Ainda que se admita a prova exclusivamente testemunhal, esta deve ser coerente e precisa, capaz de servir de elemento de convicção para o juiz. Assim decidiu a Turma Nacional de Uniformização de Jurisprudência dos Juizados Especiais Federais, em caso de concessão de pensão por morte de suposto companheiro, que foi negada. Em audiência, ela declarou que trabalhava tomando conta dele, que já estava idoso (Proc. 20038320007772-8/PE).
Quando não houver convivência sob o mesmo teto, será importante identificar o tempo em que os companheiros passaram a se apresentar como se casados fossem perante suas relações sociais. São muito utilizadas as provas documentais do início da convivência, como correspondências, fotos e documentos de viagens, a assunção por um dos companheiros das despesas do outro.
A lei não exige que, para o início da união estável, o companheiro casado tenha antes obtido o divórcio, única hipótese de dissolução voluntária do casamento. Mas é necessário ao menos que esteja separado de fato de seu cônjuge. Assim, na hipótese de o relacionamento com o outro companheiro ter começado quando ainda havia convivência com o cônjuge, somente após a separação de fato se dá o início da união estável, pois antes configurava concubinato. Para o STJ (REsp 1.658.903), o reconhecimento judicial de união estável com pessoa casada não pode dispensar a citação do outro cônjuge.
O Código Civil não exige tempo determinado para se caracterizar a separação de fato da pessoa casada, para fins de constituição de união estável.
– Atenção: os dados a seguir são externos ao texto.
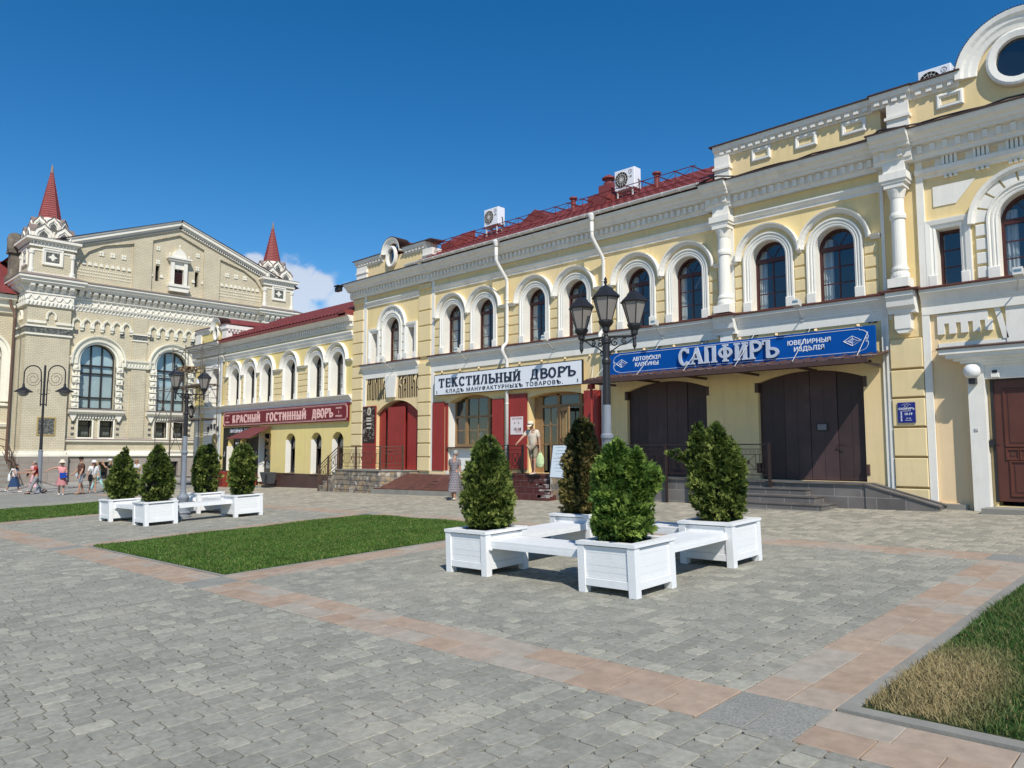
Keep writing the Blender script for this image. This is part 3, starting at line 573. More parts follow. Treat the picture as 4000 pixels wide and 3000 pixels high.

O art. 1.830, que estabelece o prazo de dois anos da separação de fato, antes da morte do de cujus, dentro do qual ao cônjuge sobrevivente é reconhecido direito sucessório, em razão de suas finalidades específicas, não pode ser estendido, em sentido contrário, para alcançar o conceito de separação de fato para o fim de constituição de união estável, considerando-se tal o dia em que efetivamente o companheiro casado se separou de fato de seu cônjuge, produzindo-se todos os seus efeitos, inclusive a comunhão dos bens adquiridos por qualquer dos companheiros a partir dessa data."
Lôbo, Paulo. Direito Civil: Famílias: Vol. 5 . Editora Saraiva. Edição do Kindle. Capítulo 9.4 do livro.